Defendant argues section 1127b does not require the use of the word "may" and inclusion of "may" in the instruction goes against the "intent or objective" of section 1127b. However, he provides no authority to support this claim, and it is difficult to conceive of how an instruction's use of the exact language found in the statute violates the statute's intent. In any event, we will not "not rewrite the statute to conform to an assumed intention that does not appear in its language. [Citation.]" (Vasquez v. State of California (2008) 45 Cal.4th 243, 253.) The court did not err in giving CALCRIM No. 332. 4. Section 667.5(b) Sentence Enhancements
Because the court did not err in giving CALCRIM No. 332 we need not address defendant's additional argument the claimed instruction error was prejudicial.

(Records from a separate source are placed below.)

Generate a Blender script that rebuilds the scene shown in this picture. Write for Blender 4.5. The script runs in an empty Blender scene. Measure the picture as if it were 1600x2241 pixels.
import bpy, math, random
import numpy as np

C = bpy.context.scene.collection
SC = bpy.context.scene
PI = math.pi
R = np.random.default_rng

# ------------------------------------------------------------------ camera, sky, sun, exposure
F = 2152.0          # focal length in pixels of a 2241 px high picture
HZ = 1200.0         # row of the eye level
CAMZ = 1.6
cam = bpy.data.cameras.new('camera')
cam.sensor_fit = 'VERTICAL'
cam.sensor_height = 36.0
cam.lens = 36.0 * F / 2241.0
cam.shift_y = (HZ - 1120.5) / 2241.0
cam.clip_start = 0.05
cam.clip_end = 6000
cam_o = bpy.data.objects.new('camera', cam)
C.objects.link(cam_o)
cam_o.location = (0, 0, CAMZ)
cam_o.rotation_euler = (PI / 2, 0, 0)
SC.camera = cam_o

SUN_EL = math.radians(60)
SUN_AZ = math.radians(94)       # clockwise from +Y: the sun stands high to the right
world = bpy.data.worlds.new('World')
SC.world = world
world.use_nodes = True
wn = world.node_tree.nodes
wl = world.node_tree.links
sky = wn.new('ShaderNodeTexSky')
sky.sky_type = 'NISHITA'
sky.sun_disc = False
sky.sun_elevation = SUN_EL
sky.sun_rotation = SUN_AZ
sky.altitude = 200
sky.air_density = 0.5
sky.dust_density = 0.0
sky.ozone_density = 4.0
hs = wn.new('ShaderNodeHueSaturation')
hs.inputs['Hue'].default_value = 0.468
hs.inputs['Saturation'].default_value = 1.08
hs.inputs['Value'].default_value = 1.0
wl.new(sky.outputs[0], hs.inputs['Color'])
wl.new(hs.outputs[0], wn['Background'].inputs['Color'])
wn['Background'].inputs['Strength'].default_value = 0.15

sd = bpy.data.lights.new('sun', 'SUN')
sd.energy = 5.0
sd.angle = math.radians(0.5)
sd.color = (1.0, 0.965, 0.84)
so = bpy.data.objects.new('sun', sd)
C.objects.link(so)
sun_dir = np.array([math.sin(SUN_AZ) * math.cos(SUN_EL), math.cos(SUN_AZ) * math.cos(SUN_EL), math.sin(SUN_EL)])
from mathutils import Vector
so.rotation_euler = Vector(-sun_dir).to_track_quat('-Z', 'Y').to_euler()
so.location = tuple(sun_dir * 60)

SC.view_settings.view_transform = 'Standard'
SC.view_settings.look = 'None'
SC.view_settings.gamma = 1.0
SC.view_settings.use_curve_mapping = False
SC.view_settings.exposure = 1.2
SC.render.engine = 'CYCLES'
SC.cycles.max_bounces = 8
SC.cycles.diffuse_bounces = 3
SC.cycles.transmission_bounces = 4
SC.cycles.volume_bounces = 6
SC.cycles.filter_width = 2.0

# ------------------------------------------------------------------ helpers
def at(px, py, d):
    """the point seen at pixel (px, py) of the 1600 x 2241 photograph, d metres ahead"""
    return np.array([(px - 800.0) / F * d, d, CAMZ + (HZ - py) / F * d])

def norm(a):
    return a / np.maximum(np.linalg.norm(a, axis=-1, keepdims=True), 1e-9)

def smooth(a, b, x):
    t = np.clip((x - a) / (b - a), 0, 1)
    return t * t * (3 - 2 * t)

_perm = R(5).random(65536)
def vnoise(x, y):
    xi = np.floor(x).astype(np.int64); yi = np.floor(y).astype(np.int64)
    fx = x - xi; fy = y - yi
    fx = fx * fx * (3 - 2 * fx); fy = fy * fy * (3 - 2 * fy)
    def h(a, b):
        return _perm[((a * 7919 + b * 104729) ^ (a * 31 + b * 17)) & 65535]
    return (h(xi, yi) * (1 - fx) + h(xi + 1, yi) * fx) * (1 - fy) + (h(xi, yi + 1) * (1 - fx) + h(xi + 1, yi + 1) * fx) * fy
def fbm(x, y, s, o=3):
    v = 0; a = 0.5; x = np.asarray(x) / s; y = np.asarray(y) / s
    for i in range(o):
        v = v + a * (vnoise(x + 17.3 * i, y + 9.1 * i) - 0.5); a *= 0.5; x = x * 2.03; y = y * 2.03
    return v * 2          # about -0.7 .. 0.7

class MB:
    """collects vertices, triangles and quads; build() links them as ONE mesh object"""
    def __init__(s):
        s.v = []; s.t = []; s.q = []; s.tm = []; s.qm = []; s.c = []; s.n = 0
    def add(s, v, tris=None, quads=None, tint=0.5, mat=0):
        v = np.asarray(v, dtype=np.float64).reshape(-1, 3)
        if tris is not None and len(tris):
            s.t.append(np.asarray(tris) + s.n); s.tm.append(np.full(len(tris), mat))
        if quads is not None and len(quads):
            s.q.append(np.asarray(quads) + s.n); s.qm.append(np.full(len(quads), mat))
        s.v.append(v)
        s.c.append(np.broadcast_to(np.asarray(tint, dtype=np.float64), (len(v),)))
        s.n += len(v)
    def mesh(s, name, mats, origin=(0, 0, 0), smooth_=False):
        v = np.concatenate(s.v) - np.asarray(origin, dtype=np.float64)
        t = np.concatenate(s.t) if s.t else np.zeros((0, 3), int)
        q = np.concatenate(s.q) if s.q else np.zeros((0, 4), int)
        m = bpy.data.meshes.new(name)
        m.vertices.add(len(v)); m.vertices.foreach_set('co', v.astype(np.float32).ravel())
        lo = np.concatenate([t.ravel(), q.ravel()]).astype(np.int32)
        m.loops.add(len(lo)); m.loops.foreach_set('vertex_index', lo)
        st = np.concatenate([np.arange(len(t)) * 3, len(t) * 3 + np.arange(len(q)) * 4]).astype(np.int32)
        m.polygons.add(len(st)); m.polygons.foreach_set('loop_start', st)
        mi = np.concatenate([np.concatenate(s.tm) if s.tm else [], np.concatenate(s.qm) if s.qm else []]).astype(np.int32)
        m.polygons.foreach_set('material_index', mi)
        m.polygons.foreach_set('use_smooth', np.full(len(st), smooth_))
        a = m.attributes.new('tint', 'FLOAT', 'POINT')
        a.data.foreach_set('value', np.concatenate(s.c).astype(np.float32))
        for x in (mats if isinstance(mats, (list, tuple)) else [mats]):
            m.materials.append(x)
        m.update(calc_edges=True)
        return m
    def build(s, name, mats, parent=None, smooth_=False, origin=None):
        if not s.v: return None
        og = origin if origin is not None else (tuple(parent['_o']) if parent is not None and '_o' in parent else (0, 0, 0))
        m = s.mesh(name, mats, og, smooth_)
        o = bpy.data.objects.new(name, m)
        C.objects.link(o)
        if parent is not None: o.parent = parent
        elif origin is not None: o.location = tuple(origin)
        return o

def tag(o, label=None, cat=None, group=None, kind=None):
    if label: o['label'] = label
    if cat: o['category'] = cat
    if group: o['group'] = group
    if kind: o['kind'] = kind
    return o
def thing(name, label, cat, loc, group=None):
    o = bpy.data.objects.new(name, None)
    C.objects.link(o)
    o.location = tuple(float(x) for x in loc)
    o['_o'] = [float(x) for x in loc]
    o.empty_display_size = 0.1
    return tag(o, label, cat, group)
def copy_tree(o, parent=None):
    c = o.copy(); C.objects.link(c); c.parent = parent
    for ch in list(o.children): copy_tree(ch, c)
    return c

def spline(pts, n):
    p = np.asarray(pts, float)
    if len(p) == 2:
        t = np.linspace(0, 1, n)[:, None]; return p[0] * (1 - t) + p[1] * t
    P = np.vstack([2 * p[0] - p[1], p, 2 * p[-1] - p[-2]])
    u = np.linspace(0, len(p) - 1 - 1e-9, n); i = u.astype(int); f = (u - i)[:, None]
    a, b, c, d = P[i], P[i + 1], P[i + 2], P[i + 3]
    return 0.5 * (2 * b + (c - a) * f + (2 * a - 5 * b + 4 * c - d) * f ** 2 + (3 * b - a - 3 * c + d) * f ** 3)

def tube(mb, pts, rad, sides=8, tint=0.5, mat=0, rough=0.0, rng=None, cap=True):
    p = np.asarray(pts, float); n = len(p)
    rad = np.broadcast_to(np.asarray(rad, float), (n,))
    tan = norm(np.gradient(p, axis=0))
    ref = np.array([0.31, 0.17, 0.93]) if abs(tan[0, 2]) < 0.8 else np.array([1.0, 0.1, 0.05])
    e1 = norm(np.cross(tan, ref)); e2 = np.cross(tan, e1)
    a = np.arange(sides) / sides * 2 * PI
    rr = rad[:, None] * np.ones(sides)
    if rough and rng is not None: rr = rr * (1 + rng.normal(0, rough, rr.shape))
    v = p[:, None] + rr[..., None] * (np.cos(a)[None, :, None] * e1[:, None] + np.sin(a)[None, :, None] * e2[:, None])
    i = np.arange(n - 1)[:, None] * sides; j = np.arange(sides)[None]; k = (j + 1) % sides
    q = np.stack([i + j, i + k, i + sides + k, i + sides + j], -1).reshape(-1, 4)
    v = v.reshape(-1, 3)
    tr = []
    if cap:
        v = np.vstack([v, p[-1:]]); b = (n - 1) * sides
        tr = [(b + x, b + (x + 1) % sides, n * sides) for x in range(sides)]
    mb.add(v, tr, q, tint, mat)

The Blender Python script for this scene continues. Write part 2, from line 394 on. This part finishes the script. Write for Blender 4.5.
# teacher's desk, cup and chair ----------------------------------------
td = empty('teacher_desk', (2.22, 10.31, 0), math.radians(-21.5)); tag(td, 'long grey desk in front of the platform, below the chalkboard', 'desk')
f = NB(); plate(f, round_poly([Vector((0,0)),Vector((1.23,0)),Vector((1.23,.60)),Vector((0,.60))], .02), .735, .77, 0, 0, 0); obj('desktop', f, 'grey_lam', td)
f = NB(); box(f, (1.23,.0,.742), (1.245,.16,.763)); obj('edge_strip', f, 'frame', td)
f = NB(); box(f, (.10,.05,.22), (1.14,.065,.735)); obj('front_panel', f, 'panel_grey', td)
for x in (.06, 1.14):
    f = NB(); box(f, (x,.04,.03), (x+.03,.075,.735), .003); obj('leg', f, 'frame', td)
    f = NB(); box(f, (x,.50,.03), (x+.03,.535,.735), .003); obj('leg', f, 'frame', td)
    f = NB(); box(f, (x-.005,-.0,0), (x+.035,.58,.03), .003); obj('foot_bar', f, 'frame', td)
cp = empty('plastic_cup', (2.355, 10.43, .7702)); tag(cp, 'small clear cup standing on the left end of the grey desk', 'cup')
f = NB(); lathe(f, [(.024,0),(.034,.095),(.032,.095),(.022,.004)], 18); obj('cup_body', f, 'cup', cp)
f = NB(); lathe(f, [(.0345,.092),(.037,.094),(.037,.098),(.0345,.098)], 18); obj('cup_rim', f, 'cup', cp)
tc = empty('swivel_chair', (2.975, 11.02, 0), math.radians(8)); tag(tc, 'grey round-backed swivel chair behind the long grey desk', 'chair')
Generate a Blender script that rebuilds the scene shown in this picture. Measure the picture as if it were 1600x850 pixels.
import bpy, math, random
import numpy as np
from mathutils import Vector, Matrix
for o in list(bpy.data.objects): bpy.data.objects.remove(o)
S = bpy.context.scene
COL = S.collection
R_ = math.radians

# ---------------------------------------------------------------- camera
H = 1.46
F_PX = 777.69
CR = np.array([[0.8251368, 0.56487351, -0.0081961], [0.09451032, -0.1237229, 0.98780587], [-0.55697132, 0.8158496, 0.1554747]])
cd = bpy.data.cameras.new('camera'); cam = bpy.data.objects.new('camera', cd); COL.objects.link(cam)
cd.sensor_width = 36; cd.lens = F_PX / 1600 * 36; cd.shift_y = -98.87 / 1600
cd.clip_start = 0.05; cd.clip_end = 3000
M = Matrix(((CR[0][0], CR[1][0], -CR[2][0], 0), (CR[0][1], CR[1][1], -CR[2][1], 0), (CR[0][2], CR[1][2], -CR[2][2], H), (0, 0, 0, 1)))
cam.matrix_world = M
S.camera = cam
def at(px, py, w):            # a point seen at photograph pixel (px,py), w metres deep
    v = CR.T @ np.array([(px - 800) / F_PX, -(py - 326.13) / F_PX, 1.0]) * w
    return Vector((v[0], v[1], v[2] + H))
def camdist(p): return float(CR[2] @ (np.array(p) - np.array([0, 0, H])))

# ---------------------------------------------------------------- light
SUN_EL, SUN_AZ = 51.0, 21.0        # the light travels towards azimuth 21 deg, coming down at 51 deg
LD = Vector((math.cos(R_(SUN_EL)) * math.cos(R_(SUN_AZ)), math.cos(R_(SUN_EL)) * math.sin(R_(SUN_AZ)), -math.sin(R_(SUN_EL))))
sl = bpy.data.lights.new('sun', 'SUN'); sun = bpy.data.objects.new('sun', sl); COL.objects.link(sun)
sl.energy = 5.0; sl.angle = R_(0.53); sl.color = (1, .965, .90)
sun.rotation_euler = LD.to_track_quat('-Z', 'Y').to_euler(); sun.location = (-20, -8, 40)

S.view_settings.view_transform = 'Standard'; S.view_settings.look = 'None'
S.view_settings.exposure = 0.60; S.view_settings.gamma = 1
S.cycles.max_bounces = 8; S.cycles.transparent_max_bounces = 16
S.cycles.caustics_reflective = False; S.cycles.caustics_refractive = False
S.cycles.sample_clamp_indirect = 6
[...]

Defendant's four-year sentence consists of the middle term of two years, plus two one-year prior conviction sentence enhancements under section 667.5(b). Defendant argues, the Attorney General concedes, and we agree, the section 667.5(b) enhancements no longer apply as a result of the ameliorative provisions of Senate Bill No. 136. (People v. Jennings (2019) 42 Cal.App.5th 664, 682 (Jennings).) Consequently, the section 667.5(b) sentence enhancements must be stricken.
Defendant contends there is no reason to remand the case for resentencing because the court imposed the middle term, after concluding an upper term sentence would be "unjust and unwarranted." However, a remand for resentencing is required when part of a sentence is stricken on review unless the trial court originally imposed the maximum possible sentence. (People v. Buycks (2018) 5 Cal.5th 857, 893; Jennings, supra, 42 Cal.App.5th at p. 682.) Because the court did not impose the maximum sentence in this case, we will remand with directions to resentence defendant. We express no opinion on how the court should exercise its sentencing discretion on remand.
DISPOSITION
The conviction is affirmed. The judgment is reversed, section 667.5(b) enhancements are stricken, and the matter is remanded to the trial court with directions to resentence defendant.
THOMPSON, J. WE CONCUR: ARONSON, ACTING P. J. GOETHALS, J.